* Begin *

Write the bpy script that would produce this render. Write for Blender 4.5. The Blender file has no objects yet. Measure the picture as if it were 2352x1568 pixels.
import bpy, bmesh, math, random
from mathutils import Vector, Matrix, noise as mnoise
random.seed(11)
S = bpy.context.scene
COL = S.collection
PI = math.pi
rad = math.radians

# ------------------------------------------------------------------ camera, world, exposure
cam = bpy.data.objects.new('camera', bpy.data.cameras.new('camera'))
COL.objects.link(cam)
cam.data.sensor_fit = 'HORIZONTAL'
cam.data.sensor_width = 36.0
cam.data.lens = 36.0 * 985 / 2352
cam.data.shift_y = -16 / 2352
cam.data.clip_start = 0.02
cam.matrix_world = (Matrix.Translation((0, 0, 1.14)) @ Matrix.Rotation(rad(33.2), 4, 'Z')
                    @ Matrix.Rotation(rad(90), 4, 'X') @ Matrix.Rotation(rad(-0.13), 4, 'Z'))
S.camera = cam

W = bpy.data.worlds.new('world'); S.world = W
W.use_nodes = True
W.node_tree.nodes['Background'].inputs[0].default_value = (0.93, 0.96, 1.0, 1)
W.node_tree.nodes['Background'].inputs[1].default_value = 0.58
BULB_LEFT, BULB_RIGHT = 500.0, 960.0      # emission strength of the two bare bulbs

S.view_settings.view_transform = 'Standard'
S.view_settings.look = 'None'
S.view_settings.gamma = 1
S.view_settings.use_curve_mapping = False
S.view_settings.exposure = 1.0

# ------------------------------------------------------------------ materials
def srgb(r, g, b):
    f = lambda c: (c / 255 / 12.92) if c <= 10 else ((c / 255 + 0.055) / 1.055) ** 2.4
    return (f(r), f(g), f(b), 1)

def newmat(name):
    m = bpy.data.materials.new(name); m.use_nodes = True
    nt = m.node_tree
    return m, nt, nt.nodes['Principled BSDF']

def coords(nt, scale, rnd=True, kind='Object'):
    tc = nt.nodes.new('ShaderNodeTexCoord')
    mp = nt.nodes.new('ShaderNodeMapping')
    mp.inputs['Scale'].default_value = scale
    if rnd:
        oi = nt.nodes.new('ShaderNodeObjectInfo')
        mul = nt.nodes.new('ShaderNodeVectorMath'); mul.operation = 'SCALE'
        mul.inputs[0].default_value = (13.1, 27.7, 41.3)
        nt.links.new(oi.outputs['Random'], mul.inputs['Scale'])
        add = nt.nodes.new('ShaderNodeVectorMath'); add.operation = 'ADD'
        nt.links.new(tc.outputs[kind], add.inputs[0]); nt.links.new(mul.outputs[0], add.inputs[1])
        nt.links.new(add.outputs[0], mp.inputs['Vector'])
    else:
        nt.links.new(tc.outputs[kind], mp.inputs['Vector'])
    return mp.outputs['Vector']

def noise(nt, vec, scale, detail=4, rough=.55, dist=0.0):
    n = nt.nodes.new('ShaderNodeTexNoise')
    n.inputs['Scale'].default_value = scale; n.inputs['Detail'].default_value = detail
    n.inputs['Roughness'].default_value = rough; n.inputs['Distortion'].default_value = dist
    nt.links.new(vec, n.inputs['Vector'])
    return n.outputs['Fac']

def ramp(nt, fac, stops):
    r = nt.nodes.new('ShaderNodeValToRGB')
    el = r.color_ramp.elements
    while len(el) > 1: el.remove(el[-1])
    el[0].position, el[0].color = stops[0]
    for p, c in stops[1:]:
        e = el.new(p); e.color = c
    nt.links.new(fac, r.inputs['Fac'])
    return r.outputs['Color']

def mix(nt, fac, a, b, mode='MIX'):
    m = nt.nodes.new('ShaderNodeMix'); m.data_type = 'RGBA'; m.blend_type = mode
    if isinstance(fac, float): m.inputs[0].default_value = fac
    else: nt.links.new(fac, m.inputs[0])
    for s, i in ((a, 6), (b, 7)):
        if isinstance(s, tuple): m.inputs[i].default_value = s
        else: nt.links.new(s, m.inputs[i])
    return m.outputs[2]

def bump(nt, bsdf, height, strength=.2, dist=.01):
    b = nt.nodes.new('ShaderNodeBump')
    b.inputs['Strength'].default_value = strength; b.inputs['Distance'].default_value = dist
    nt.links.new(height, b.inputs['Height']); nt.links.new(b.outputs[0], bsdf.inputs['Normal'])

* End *

* _Exercise description_
Write out, exactly and with nothing else, the lines of the listing above from its first line through the line with "return (f(r), f(g), f(b), 1)".

* _Solved exercise_
Write the bpy script that would produce this render. Write for Blender 4.5. The Blender file has no objects yet. Measure the picture as if it were 2352x1568 pixels.
import bpy, bmesh, math, random
from mathutils import Vector, Matrix, noise as mnoise
random.seed(11)
S = bpy.context.scene
COL = S.collection
PI = math.pi
rad = math.radians

# ------------------------------------------------------------------ camera, world, exposure
cam = bpy.data.objects.new('camera', bpy.data.cameras.new('camera'))
COL.objects.link(cam)
cam.data.sensor_fit = 'HORIZONTAL'
cam.data.sensor_width = 36.0
cam.data.lens = 36.0 * 985 / 2352
cam.data.shift_y = -16 / 2352
cam.data.clip_start = 0.02
cam.matrix_world = (Matrix.Translation((0, 0, 1.14)) @ Matrix.Rotation(rad(33.2), 4, 'Z')
                    @ Matrix.Rotation(rad(90), 4, 'X') @ Matrix.Rotation(rad(-0.13), 4, 'Z'))
S.camera = cam

W = bpy.data.worlds.new('world'); S.world = W
W.use_nodes = True
W.node_tree.nodes['Background'].inputs[0].default_value = (0.93, 0.96, 1.0, 1)
W.node_tree.nodes['Background'].inputs[1].default_value = 0.58
BULB_LEFT, BULB_RIGHT = 500.0, 960.0      # emission strength of the two bare bulbs

S.view_settings.view_transform = 'Standard'
S.view_settings.look = 'None'
S.view_settings.gamma = 1
S.view_settings.use_curve_mapping = False
S.view_settings.exposure = 1.0

# ------------------------------------------------------------------ materials
def srgb(r, g, b):
    f = lambda c: (c / 255 / 12.92) if c <= 10 else ((c / 255 + 0.055) / 1.055) ** 2.4
    return (f(r), f(g), f(b), 1)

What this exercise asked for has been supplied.